__RECORDS SUPPLIED__

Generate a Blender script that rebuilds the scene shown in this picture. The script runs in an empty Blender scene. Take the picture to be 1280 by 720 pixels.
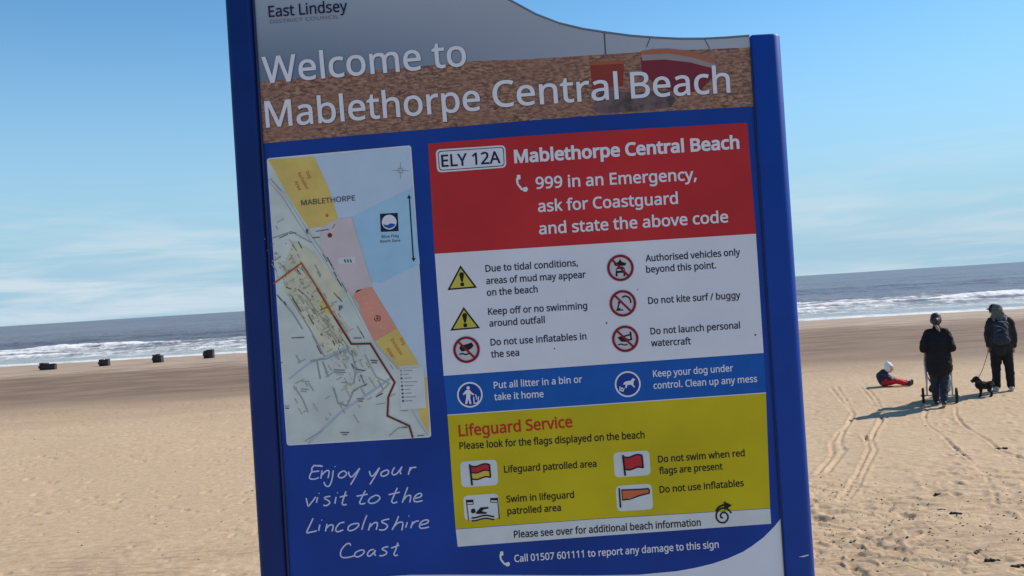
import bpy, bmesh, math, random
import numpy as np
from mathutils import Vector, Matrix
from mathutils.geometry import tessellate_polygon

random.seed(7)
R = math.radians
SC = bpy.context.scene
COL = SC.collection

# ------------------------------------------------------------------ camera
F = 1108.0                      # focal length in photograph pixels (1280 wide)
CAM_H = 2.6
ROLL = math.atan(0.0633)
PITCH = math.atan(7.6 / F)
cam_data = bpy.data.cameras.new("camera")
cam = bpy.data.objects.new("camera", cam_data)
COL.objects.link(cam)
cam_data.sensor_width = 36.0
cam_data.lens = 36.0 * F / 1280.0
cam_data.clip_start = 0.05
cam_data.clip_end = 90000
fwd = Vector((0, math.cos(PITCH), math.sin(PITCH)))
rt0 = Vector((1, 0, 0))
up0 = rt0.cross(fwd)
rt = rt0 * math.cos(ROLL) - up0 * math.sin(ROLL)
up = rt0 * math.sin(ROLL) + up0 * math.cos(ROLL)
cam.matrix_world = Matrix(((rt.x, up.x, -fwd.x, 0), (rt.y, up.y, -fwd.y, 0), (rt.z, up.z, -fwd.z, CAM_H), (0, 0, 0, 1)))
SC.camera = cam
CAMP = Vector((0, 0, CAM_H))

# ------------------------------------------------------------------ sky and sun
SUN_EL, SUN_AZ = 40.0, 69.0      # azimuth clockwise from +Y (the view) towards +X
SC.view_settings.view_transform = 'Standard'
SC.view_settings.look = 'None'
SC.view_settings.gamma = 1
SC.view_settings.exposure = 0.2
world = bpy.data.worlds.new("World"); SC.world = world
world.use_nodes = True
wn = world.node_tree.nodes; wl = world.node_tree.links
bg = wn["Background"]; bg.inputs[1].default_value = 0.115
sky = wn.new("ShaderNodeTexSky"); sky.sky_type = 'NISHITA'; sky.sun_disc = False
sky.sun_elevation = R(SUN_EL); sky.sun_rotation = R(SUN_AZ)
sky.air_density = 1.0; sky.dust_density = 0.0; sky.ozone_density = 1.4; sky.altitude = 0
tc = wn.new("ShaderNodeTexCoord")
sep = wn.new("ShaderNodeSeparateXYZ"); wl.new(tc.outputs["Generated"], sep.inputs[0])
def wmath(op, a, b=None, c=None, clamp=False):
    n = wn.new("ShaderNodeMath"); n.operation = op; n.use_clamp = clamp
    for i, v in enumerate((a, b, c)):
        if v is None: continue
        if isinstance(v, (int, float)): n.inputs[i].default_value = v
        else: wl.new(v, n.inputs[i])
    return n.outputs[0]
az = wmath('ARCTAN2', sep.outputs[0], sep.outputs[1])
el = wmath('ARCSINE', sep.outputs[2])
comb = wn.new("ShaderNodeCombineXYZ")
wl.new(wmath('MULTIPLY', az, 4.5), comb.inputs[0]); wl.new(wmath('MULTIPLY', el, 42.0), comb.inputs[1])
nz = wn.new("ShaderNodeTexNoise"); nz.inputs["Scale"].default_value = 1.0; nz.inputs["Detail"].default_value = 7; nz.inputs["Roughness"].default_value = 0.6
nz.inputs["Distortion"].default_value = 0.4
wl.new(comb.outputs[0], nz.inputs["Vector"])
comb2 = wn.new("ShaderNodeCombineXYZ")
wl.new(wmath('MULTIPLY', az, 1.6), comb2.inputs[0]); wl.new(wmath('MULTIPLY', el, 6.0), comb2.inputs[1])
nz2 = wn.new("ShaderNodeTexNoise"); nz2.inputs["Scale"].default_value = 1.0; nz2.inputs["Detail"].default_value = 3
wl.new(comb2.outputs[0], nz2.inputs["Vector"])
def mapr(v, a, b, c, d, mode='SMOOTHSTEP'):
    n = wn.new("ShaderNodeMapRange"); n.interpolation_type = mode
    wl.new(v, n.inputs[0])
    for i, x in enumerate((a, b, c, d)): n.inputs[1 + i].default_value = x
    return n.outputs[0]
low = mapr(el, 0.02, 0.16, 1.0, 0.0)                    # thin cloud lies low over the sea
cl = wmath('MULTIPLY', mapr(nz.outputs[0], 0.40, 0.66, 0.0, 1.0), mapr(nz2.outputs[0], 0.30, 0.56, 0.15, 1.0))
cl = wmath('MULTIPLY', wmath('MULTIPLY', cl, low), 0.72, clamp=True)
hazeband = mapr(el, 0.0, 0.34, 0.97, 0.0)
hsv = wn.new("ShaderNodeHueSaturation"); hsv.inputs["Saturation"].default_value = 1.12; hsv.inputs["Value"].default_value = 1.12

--

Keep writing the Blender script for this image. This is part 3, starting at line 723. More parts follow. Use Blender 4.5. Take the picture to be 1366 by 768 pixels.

* * *

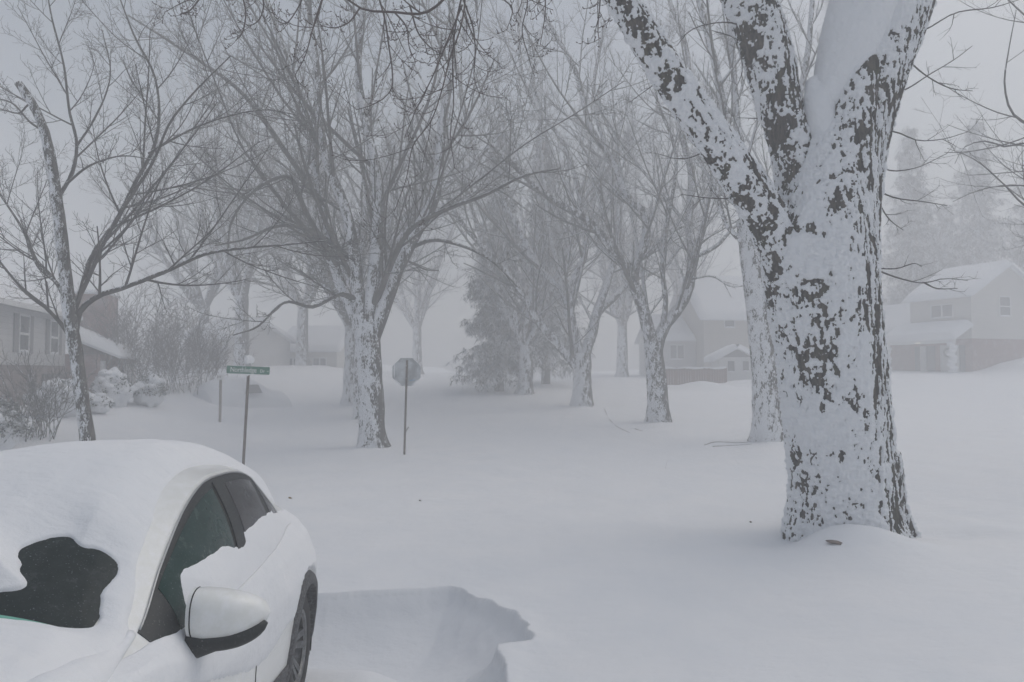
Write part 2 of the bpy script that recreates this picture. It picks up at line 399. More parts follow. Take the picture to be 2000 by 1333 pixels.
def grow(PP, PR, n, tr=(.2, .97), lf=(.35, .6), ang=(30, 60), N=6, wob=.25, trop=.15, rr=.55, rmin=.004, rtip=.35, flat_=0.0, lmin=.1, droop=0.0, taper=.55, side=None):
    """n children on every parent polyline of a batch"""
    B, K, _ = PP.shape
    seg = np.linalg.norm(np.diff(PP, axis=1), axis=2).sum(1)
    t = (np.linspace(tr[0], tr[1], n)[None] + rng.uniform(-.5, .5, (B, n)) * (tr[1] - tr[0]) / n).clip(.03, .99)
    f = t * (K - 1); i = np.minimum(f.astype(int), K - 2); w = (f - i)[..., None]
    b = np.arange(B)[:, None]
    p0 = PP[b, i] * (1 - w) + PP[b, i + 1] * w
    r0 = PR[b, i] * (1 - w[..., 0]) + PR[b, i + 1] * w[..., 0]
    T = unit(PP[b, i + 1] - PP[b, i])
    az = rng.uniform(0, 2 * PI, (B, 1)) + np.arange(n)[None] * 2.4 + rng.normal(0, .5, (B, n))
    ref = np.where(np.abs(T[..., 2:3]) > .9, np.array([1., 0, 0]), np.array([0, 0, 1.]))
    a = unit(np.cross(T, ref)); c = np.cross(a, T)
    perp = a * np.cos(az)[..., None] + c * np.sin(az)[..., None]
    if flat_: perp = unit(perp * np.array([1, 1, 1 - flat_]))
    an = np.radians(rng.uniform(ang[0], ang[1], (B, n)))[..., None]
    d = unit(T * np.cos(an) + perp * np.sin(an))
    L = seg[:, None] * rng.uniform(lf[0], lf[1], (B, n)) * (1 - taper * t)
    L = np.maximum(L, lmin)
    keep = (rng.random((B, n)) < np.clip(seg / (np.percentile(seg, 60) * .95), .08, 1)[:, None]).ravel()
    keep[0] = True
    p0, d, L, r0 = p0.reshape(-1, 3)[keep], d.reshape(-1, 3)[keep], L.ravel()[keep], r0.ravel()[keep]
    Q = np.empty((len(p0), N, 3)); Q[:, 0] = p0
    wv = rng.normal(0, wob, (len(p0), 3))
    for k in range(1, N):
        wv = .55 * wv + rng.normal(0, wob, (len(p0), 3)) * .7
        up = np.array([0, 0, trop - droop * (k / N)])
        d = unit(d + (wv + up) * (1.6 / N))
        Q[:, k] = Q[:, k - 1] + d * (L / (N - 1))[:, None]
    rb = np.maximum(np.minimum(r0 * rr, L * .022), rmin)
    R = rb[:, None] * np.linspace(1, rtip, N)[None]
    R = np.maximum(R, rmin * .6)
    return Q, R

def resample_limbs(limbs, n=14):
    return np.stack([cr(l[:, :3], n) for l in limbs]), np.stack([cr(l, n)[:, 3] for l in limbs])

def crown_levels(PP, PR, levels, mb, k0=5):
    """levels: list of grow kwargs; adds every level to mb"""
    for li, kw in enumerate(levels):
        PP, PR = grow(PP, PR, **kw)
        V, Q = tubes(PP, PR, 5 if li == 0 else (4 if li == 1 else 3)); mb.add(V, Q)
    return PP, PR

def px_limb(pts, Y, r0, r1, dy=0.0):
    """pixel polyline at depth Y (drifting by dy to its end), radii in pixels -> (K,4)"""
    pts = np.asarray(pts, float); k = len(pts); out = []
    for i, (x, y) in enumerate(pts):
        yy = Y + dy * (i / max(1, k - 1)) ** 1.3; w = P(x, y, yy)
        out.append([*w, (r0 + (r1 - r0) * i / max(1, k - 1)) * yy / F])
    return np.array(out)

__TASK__
Report only the number of lines in the listing that contain the word "empty".

__TASK RESULT__
2